The system of government in the UK is democratic, but this is more than just voting. There is also the legislature, the judiciary and the administration. Policy is often regarded as the preserve of professionals, such as politicians, lawyers, judges, civil servants or public servants. However, the continued presence of social conditions that are not conducive to health and, indeed, cause sickness, illustrates that the process is clearly not working, at least not in terms of population-level health improvement.

Communities can influence the policies that shape their social conditions through the four arenas of democracy. To do that, they need power.

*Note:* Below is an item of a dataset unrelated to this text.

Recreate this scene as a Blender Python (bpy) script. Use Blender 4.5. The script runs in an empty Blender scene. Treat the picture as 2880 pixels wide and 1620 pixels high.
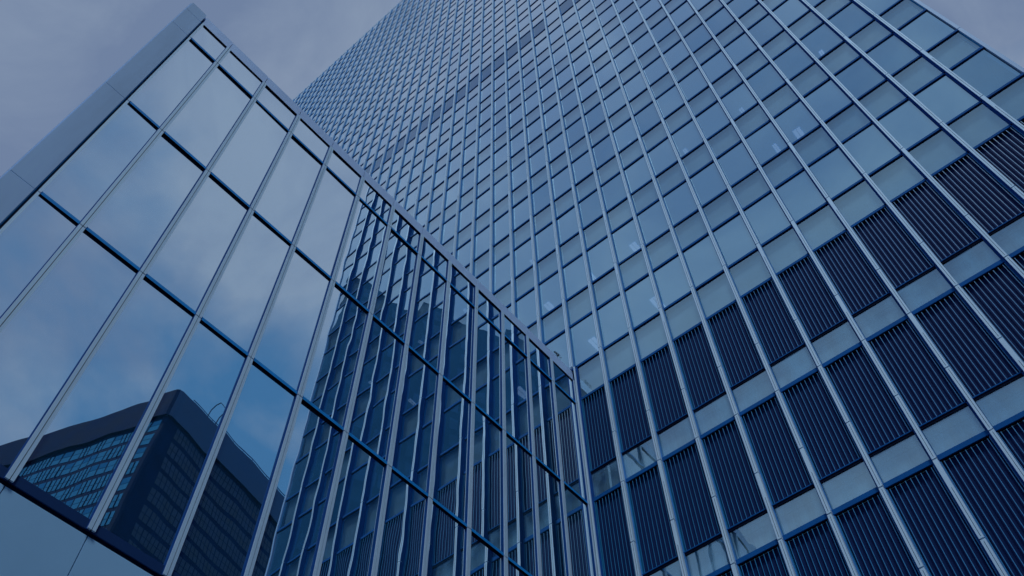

Following our work with the Kings Fund on how the health and care system can better respond to the causes and impacts of poverty, this session brought together NHS and local government leaders to discuss what community power is, why it matters to health and how public systems can help build and be receptive to it. The session was led by Dr. Pritpal S Tamber, the former Physician Editor of TEDMED, now a researcher and consultant in community power and health.

Key learnings

  • Get to know local organisations. The health system can already plug into a community’s power building process.
  • Respond to the community’s agenda. Help them to understand the health aspect of a problem, work within the system and drive action.
  • Be intentional with engagement. Enhance the skills, confidence and sense of power of individuals, and build trust, social cohesion and sense of combined power.
  • Use community power responsibly. Ensure that if you’re taking, think what you can give back.
  • Think long-term. Some outcomes will be immediate, but structural and system change is long-term work.